Goal: We want to reduce reliance on conventions and limitations for the patch-based contribution workflow. We want to establish the technical infrastructure for additional data around patches.

Out of scope is solving problems around maintainer coordination. E.g. one out of two maintainers is sufficient to mark a patch as accepted.

User stories

  1. As a reviewer I want to see a record of all changes made by the patch author. That is, when the author adds another comment, I should be able to see that a change has happened.
  2. As a merge coordinator I want to merge patches without the author needing to rebase them. These patches should show up as accepted.
  3. As a maintainer I want to mark patches as rejected so that these patches don’t require my attention.
  4. As an author, I want to be able to retract a patch so that maintainers know that it shouldn’t be reviewed anymore.
  5. As a reviewer I want to add review comments to a patch so that the patch author can read them and update the patch with any feedback.

Prioritization

All of the user story requires us to add additional data for patches. This requires us to develop a distributed storage mechanism for that data. For that reason, we want to start with a user story that is small in scope.
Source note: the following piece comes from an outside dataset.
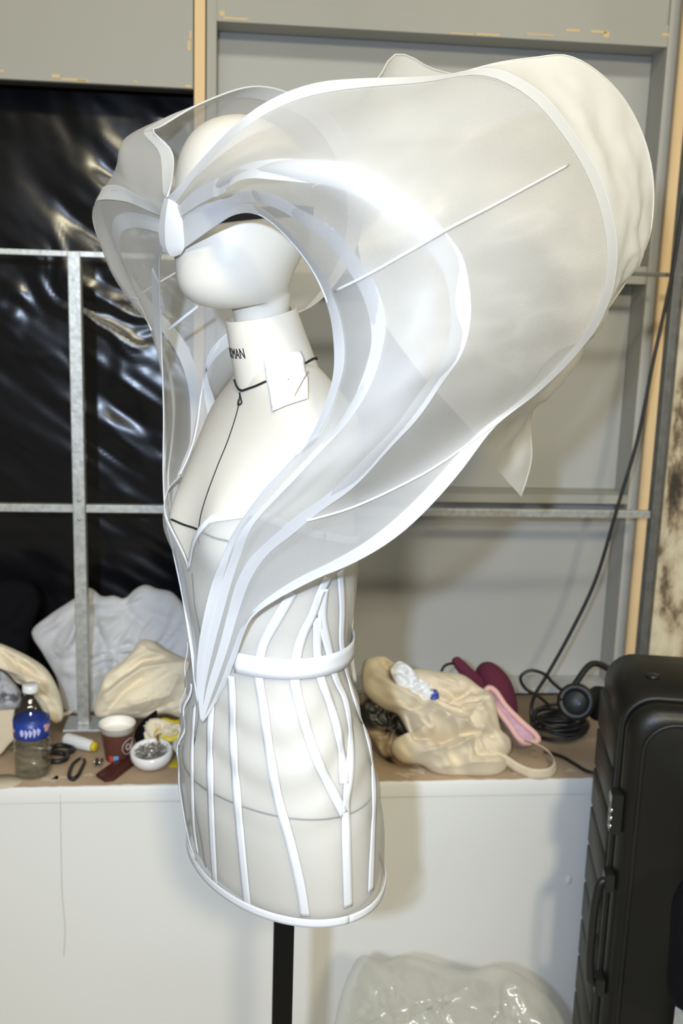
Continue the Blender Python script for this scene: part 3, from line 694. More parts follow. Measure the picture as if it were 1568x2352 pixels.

User story 1 is the most impactful one but also the largest in terms of effort. It requires visual designs.

User story 2 is very specific to our team’s workflow. It also touches on merging patches which we should tackle holistically. It’s not a good candidate to start with.

User story 3 seems to have the right scope for us to tackle.

User Problems for Patches

Retracting and rejecting a patch

Two related user stories:

As an author, I want to be able to retract a patch so that maintainers know that it shouldn’t be reviewed anymore.

As a maintainer I want to mark patches as rejected so that these patches don’t require my attention.